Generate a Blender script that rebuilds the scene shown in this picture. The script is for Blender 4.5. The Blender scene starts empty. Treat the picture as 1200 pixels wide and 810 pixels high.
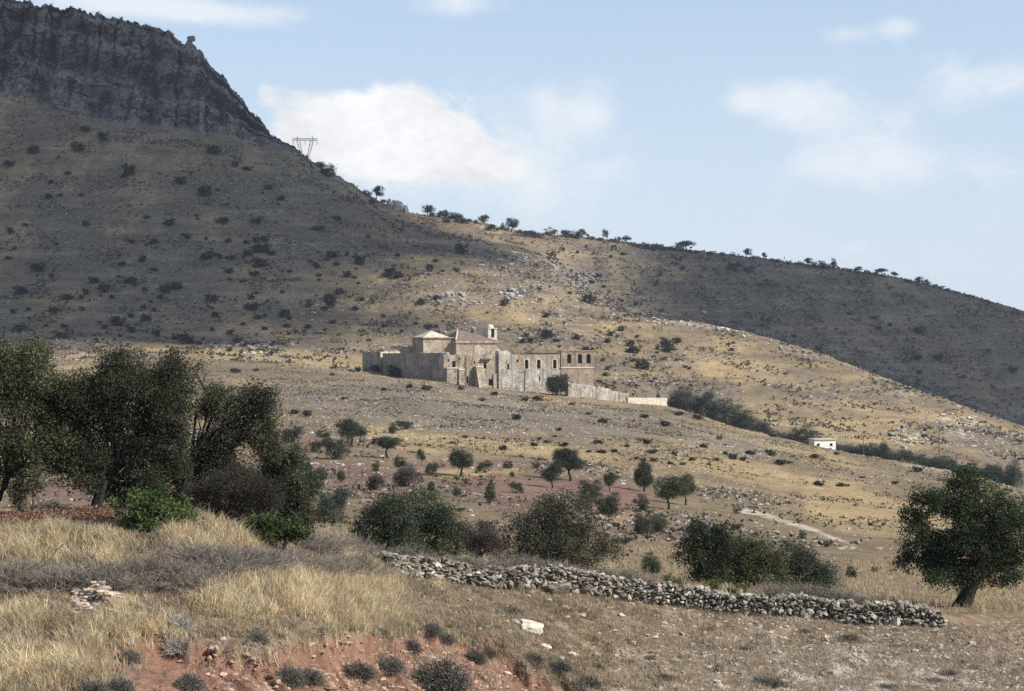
import bpy, math, random
import numpy as np

SC = bpy.context.scene
COL = SC.collection
K = 0.0004155          # metres sideways per metre of distance and photo pixel
HZ = 405.0
rng = np.random.default_rng(11)
random.seed(11)
R = math.radians

# ------------------------------------------------------------------ noise
_perm = np.random.default_rng(5).permutation(256)
_perm = np.concatenate([_perm, _perm, _perm])
_g3 = np.random.default_rng(6).normal(size=(256, 3))
_g3 /= np.linalg.norm(_g3, axis=1)[:, None]

def perlin(x, y, z=None):
    x = np.asarray(x, float); y = np.asarray(y, float)
    z = np.zeros_like(x) if z is None else np.asarray(z, float)
    xi = np.floor(x).astype(np.int64); yi = np.floor(y).astype(np.int64); zi = np.floor(z).astype(np.int64)
    xf = x - xi; yf = y - yi; zf = z - zi
    f = lambda t: t * t * t * (t * (t * 6 - 15) + 10)
    u, v, w = f(xf), f(yf), f(zf)
    out = 0
    for dx in (0, 1):
        wx = u if dx else 1 - u
        for dy in (0, 1):
            wy = v if dy else 1 - v
            for dz in (0, 1):
                wz = w if dz else 1 - w
                h = _perm[(_perm[(_perm[(xi + dx) & 255] + yi + dy) & 255] + zi + dz) & 255]
                g = _g3[h]
                out = out + wx * wy * wz * (g[..., 0] * (xf - dx) + g[..., 1] * (yf - dy) + g[..., 2] * (zf - dz))
    return out * 1.6

def fbm(x, y, z=None, o=4, g=0.5):
    a, s, t = 1.0, 1.0, 0
    for i in range(o):
        t = t + a * perlin(x * s + 17 * i, y * s - 9 * i, None if z is None else z * s)
        a *= g; s *= 2.03
    return t

def sstep(a, b, x):
    t = np.clip((x - a) / (b - a), 0, 1)
    return t * t * (3 - 2 * t)

def pchip(xk, yk, x):
    """monotone cubic; xk (n), yk (n, ...)"""
    xk = np.asarray(xk, float); yk = np.asarray(yk, float)
    h = np.diff(xk); sh = (-1,) + (1,) * (yk.ndim - 1)
    dl = np.diff(yk, axis=0) / h.reshape(sh)
    m = np.zeros_like(yk)
    m[0] = dl[0]; m[-1] = dl[-1]
    w1 = (2 * h[1:] + h[:-1]).reshape(sh); w2 = (h[1:] + 2 * h[:-1]).reshape(sh)
    a, b = dl[:-1], dl[1:]
    same = (a * b) > 0
    with np.errstate(divide='ignore', invalid='ignore'):
        hm = (w1 + w2) / (w1 / a + w2 / b)
    m[1:-1] = np.where(same, hm, 0)
    i = np.clip(np.searchsorted(xk, x) - 1, 0, len(xk) - 2)
    hh = h[i].reshape(sh); t = ((np.asarray(x) - xk[i]) / h[i]).reshape(sh)
    y0, y1, m0, m1 = yk[i], yk[i + 1], m[i], m[i + 1]
    return ((2*t**3 - 3*t**2 + 1) * y0 + (t**3 - 2*t**2 + t) * hh * m0 + (-2*t**3 + 3*t**2) * y1 + (t**3 - t**2) * hh * m1)

# ------------------------------------------------------------------ mesh helpers
class MB:
    def __init__(s):
        s.v = []; s.f = {3: [], 4: []}; s.c = []; s.n = 0
    def add(s, v, f, c=None):
        v = np.asarray(v, float).reshape(-1, 3)
        f = np.asarray(f, int)
        s.f[f.shape[1]].append(f + s.n)
        s.v.append(v)
        if c is None: c = (1, 1, 1)
        c = np.asarray(c, float)
        s.c.append(np.broadcast_to(c, (len(v), 3)))
        s.n += len(v)
    def build(s, name, mat, parent=None, smooth=False):
        me = bpy.data.meshes.new(name)
        fill_mesh(me, np.concatenate(s.v), [np.concatenate(s.f[k]) for k in (3, 4) if s.f[k]], np.concatenate(s.c), smooth)
        me.materials.append(mat)
        o = bpy.data.objects.new(name, me); COL.objects.link(o)
        if parent is not None: o.parent = parent
        return o

def fill_mesh(me, v, faces, c=None, smooth=False):
    me.vertices.add(len(v)); me.vertices.foreach_set('co', v.astype(np.float32).ravel())
    nl = sum(f.size for f in faces); npoly = sum(len(f) for f in faces)
    me.loops.add(nl); me.polygons.add(npoly)
    li = np.concatenate([f.ravel() for f in faces]).astype(np.int32)
    tot = np.concatenate([np.full(len(f), f.shape[1]) for f in faces])
    st = np.concatenate([[0], np.cumsum(tot)[:-1]]).astype(np.int32)
    me.loops.foreach_set('vertex_index', li)
    me.polygons.foreach_set('loop_start', st)
    me.polygons.foreach_set('use_smooth', np.full(npoly, bool(smooth)))
    me.update(calc_edges=True)
    if c is not None:
        a = me.attributes.new('col', 'FLOAT_COLOR', 'POINT')
        a.data.foreach_set('color', np.concatenate([c, np.ones((len(c), 1))], 1).astype(np.float32).ravel())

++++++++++

- **Problem description**:
Collect, from the material above, every line containing the word "scene".

- **Full response**:
Generate a Blender script that rebuilds the scene shown in this picture. The script is for Blender 4.5. The Blender scene starts empty. Treat the picture as 1200 pixels wide and 810 pixels high.
SC = bpy.context.scene